Start of GIVEN INFORMATION

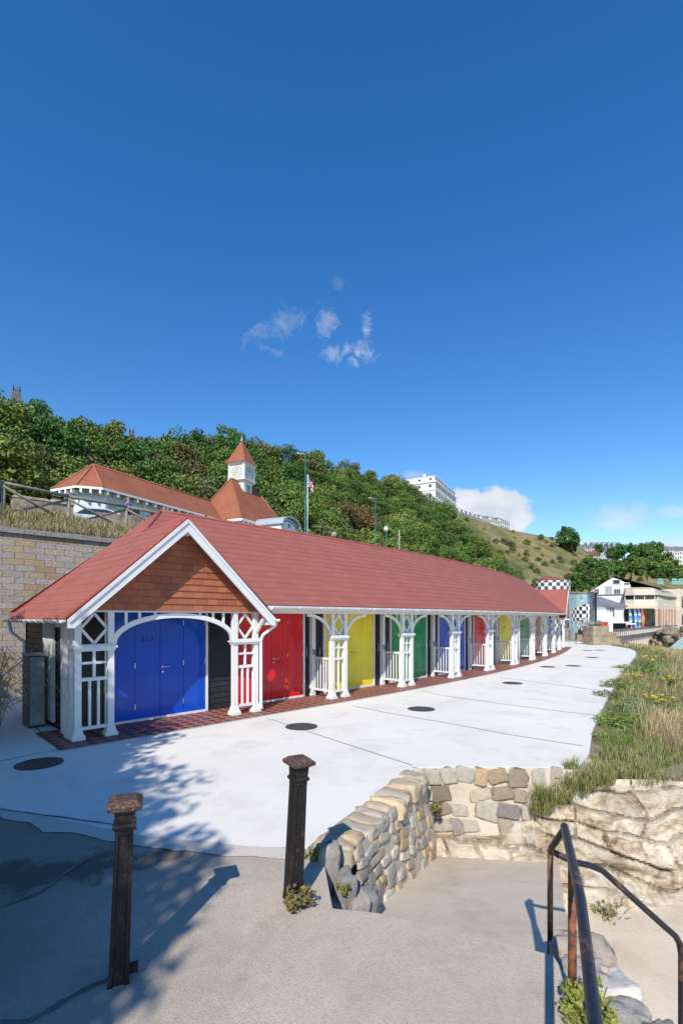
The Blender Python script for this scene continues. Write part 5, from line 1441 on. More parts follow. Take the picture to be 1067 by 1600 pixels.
# ------------------------------------------------------------------ grass as stuff
def blades(name,pts,hs,ws,cols,lean=.45,seed=1,mat=None):
    r=np.random.default_rng(seed); n=len(pts); P=np.array(pts); a=r.random(n)*2*np.pi; L=lean*(.3+r.random(n))
    d=np.stack([np.cos(a),np.sin(a),np.zeros(n)],1); s=np.stack([-np.sin(a+.6*r.normal(size=n)),np.cos(a),np.zeros(n)],1)
    hs=np.array(hs)[:,None]; ws=np.array(ws)[:,None]; L=L[:,None]; up=np.array([0,0,1.0])
    m=P+up*hs*.55+d*hs*L*.35; t=P+up*hs*(1-.25*L)+d*hs*L
    v=np.stack([P-s*ws/2,P+s*ws/2,m+s*ws*.36,m-s*ws*.36,t],1).reshape(-1,3)
    me=bpy.data.meshes.new(name); me.vertices.add(n*5); me.vertices.foreach_set("co",v.ravel().astype(np.float32))
    k=np.arange(n)[:,None]*5
    loops=np.concatenate([k+np.array([[0,1,2,3]]),k+np.array([[3,2,4]])],1).ravel()
    st=(np.arange(n)[:,None]*7+np.array([[0,4]])).ravel(); tt=np.tile([4,3],n)
    me.loops.add(len(loops)); me.loops.foreach_set("vertex_index",loops.astype(np.int32)); me.polygons.add(2*n)
    me.polygons.foreach_set("loop_start",st.astype(np.int32)); me.polygons.foreach_set("loop_total",tt.astype(np.int32)); me.update(calc_edges=True)
    at=me.color_attributes.new("Col",'FLOAT_COLOR','CORNER'); C=np.ones((n,7,4),dtype=np.float32); C[:,:,:3]=np.array(cols)[:,None,:]
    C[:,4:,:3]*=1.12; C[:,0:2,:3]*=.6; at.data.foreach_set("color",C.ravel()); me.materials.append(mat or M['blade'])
    o=bpy.data.objects.new(name,me); col.objects.link(o); return o
M['blade']=colmat('grass_blade',.7,3,.25,.6,0,spec=.2)
GREEN=[(.20,.235,.065),(.26,.285,.095),(.155,.20,.06),(.32,.31,.12)]; STRAW=[(.46,.36,.18),(.54,.44,.24),(.38,.29,.14),(.60,.50,.30)]
# verge: soil sheet following the terrace edge
E=[Vector((x,y,0)) for x,y in [(2.75,6.2)]+edgeR+[(20.5,44),(23,50)]]
def edge_at(s): return along(E,s)
EL=sum((b-a).length for a,b in zip(E,E[1:]))
def verge_pt(s,o):
    p,dv=edge_at(s); n=Vector((dv.y,-dv.x,0)); k_=max(0,min(1,(s-.3)/5)); n=(Vector((.985,.17,0)).lerp(n,k_)).normalized(); q=p+n*o
    z=-.05-.085*o-.006*o*o+.10*noise.noise(Vector((q.x*.8,q.y*.8,0)))*min(1,o*2)
    if s<1.2: z-=.05*(1.2-s)
    q.z=z; return q
vm_=MB(); SS=list(np.linspace(0,EL,90)); OO=[-.03,.12,.35,.7,1.1,1.6,2.2,3,4,5.5,7.5,10,14,22]
smooth_n={}
for a,b in zip(SS,SS[1:]):
    for o0,o1 in zip(OO,OO[1:]): vm_.face([verge_pt(a,o0),verge_pt(a,o1),verge_pt(b,o1),verge_pt(b,o0)],smooth=True)
tag(vm_.build('verge_soil',simple('verge_soil',(.30,.235,.155),(.16,.13,.075),3,.95,bump=.8,bscale=14,bdist=.03)),kind='structure')
pts=[];hs=[];ws=[];cs=[]; rg=random.Random(9)
for k in range(72000):
    s=EL*rg.random()**1.7; dcam=max(5.5,edge_at(s)[0].length)
    omax=min(12,1.7+dcam*.2); o=rg.random()**.9*omax
    q=verge_pt(s,o); pn=noise.noise(Vector((q.x*.55,q.y*.55,7))); pn2=noise.noise(Vector((q.x*1.7,q.y*1.7,2)))
    if o<.05+.10*(pn2+.4) : continue
    if pn2<-.32 and rg.random()<.75: continue
    if s<1.6 and o>.75+.5*s and rg.random()<.9: continue      # bare rocky top of the face
    straw=(o/omax-.47+pn*1.0+ .12*(dcam>12)) > rg.uniform(-.25,.25)
    far=1+max(0,dcam-9)*.055
    pts.append(q); 
    if straw: hs.append(rg.uniform(.16,.52)); ws.append(.006*far*rg.uniform(.7,1.4)); c=rg.choice(STRAW)
    else: hs.append(rg.uniform(.05,.24)*(1.25 if pn>0 else .8)); ws.append(.008*far*rg.uniform(.7,1.4)); c=rg.choice(GREEN)
    j=rg.uniform(.8,1.2); cs.append([x*j for x in c])
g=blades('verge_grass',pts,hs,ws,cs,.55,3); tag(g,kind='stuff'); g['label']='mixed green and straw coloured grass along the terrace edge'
# tufts on the rock and by the wall end
pts=[];hs=[];ws=[];cs=[]
for (cx_,cy_,cz_,r_,n_) in ((2.62,6.0,-.30,.24,900),(2.95,6.02,-.16,.2,500),(3.2,6.12,-.12,.25,900),(3.45,6.35,-.12,.25,700),(2.45,5.95,-.42,.14,350),(3.9,6.4,-.2,.4,500),(3.0,6.32,-.02,.10,120)):
    for k in range(n_):
        a=rg.uniform(0,6.28); q=r_*math.sqrt(rg.random()); pts.append(Vector((cx_+q*math.cos(a),cy_+q*math.sin(a)*.6,cz_+rg.uniform(-.06,.04)))); hs.append(rg.uniform(.06,.24)); ws.append(rg.uniform(.005,.009)); c=rg.choice(GREEN if rg.random()<.85 else STRAW); cs.append(c)
g=blades('rock_tuft_grass',pts,hs,ws,cs,.7,5); tag(g,kind='stuff')
# dry grass on the bank above the block wall
pts=[];hs=[];ws=[];cs=[]
for k in range(26000):
    u=rg.uniform(-3.5,6.5); f=rg.random()**1.3*.24; q=bankp(u,f)
    pn=noise.noise(Vector((q.x*.5,q.y*.5,1)))
    dry=rg.random()<(.86 if f<.13 else .42)+pn*.3
    pts.append(q); hs.append(rg.uniform(.14,.44) if dry else rg.uniform(.08,.24)); ws.append(rg.uniform(.014,.026)); c=rg.choice(STRAW if dry else GREEN); j=rg.uniform(.55,.95); cs.append([x*j for x in c])
g=blades('bank_dry_grass',pts,hs,ws,cs,.6,6); tag(g,kind='stuff')

# leafy weeds and ragwort
M['petal']=simple('ragwort_yellow',(.75,.56,.02),(.62,.42,.01),30,.7)
M['stem']=simple('stem_green',(.10,.15,.04),(.07,.10,.03),20,.8)
def weed(name,label,base,h,rad,mat,seed,leaf,n=14,per=26,group=None,cat='plant',flower=0):
    t=thing(name,label,cat,base,group); r=random.Random(seed)
    mb=MB(); tips=[]
    for k in range(7):
        a=r.uniform(0,6.28); q=rad*math.sqrt(r.random()); e=Vector((q*math.cos(a),q*math.sin(a),h*r.uniform(.7,1.0))); tips.append(e)
        mb.tube([Vector((e.x*.2,e.y*.2,-.03)),Vector((e.x*.7,e.y*.7,e.z*.5)),e],[.006,.005,.003],4)
    mb.build('stem',M['stem'],t,local=True)
    c=[];q=[]
    for k in range(n):
        a=r.uniform(0,6.28); rr=rad*math.sqrt(r.random()); c.append((rr*math.cos(a),rr*math.sin(a),h*r.uniform(.15,.8))); q.append(rad*.34*r.uniform(.7,1.3))
    V,C=leaf_arrays(c,q,per,leaf,seed,.5,.5); me=leaf_mesh('foliage',V,C,mat); o=bpy.data.objects.new('foliage',me); col.objects.link(o); o.parent=t
    if flower:
        fb=MB()
        for e in tips:
            fb=MB(); v,f=ico(2); s=r.uniform(.028,.05)*(1+max(0,(Vector(base).length-8)*.02)); o_=Vector((r.gauss(0,9),r.gauss(0,9),0))
            fb.mesh([e+Vector((p[0]*s,p[1]*s,p[2]*s*.35))*(1+.7*noise.noise(Vector(p)*2.6+o_)) for p in v],f)
            fb.build('flower_head',M['petal'],t,local=True)
    return t
L_WEED=leafmat('leaf_weed',(.05,.09,.02),(.20,.28,.07)); L_WEEDY=leafmat('leaf_yellowing',(.09,.12,.025),(.28,.30,.07)); L_BLUE=leafmat('leaf_bluegreen',(.05,.09,.04),(.17,.26,.12)); L_DRYW=leafmat('leaf_dry',(.09,.075,.03),(.22,.20,.08))
weed('wild_plant','small brown and green weed at the foot of the sunny bollard',boll2.location+Vector((.03,-.10,0)),.13,.10,L_DRYW,501,.035,18,26)
weed('wild_plant','yellow green weed tucked against the terrace side of the rubble wall end',G(488,1340)+Vector((0,0,0)),.08,.07,L_WEEDY,502,.03,10,24)
weed('wild_plant','yellowing broad leaved weed around the foot of the rusty rail post',Vector((1.21,2.36,-.02)),.16,.13,L_WEEDY,503,.034,26,26)
weed('wild_plant','tiny bright green weed growing from the rubble wall end',Vector((.02,3.76,-.18)),.07,.05,L_WEEDY,504,.03,8,16)
weed('wild_plant','green weed rooted in the corner between the two stone walls',Vector((1.14,6.0,-.46)),.12,.12,L_DRYW,505,.04,12,20)
weed('wild_plant','withered weed at the foot of the rock face on the right',Vector((3.0,5.34,-1.36)),.12,.2,L_DRYW,506,.04,14,18)
def vg(px,py,z=-.2): return G(px,py,z)
for k,(px,py,hh_,rr_,mt,lf,lab) in enumerate(((962,1145,.38,.42,L_WEED,.06,'large leafy green weed in the middle of the verge'),(985,1128,.34,.34,L_BLUE,.07,'blue green broad leaved plant behind the large weed'),(1005,1118,.34,.36,L_BLUE,.07,'blue green plant below the yellow flowers'),(950,1170,.25,.3,L_WEED,.05,'low leafy weed at the edge of the concrete'),(975,1085,.4,.5,L_WEED,.07,'bushy green weed farther along the verge'),(960,1100,.3,.4,L_OLIVE,.06,'grey green weed beside the curve of the terrace'),(1000,1060,.5,.6,L_WEED,.09,'tall green weed on the far verge'))):
    weed('wild_plant',lab,vg(px,py),hh_,rr_,mt,510+k,lf,34,40)
for k,(px,py,hh_,rr_,lab) in enumerate(((1035,1118,.45,.26,'bright yellow ragwort nearest the camera on the verge'),(1020,1112,.4,.2,'small yellow ragwort left of the brightest clump'),(1024,1048,.6,.5,'yellow ragwort clump halfway along the verge'),(1030,1030,.6,.5,'yellow ragwort clump near the stone bastion'),(1012,1020,.6,.6,'pale yellow ragwort at the far end of the verge'),(990,1070,.35,.3,'sparse yellow ragwort beside the terrace curve'),(1040,1075,.4,.35,'yellow ragwort among the straw grass'),(972,1052,.35,.3,'low yellow ragwort on the inner edge of the verge'))):
    weed('ragwort_plant',lab,vg(px,py),hh_,rr_,L_WEED,530+k,.06,16,26,flower=9,cat='wildflower')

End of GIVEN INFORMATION

GIVEN TASK:
Which lines hold the word "blades"? Copy every one of them.

SOLUTION TO THIS PROBLEM:
def blades(name,pts,hs,ws,cols,lean=.45,seed=1,mat=None):
g=blades('verge_grass',pts,hs,ws,cs,.55,3); tag(g,kind='stuff'); g['label']='mixed green and straw coloured grass along the terrace edge'
g=blades('rock_tuft_grass',pts,hs,ws,cs,.7,5); tag(g,kind='stuff')
g=blades('bank_dry_grass',pts,hs,ws,cs,.6,6); tag(g,kind='stuff')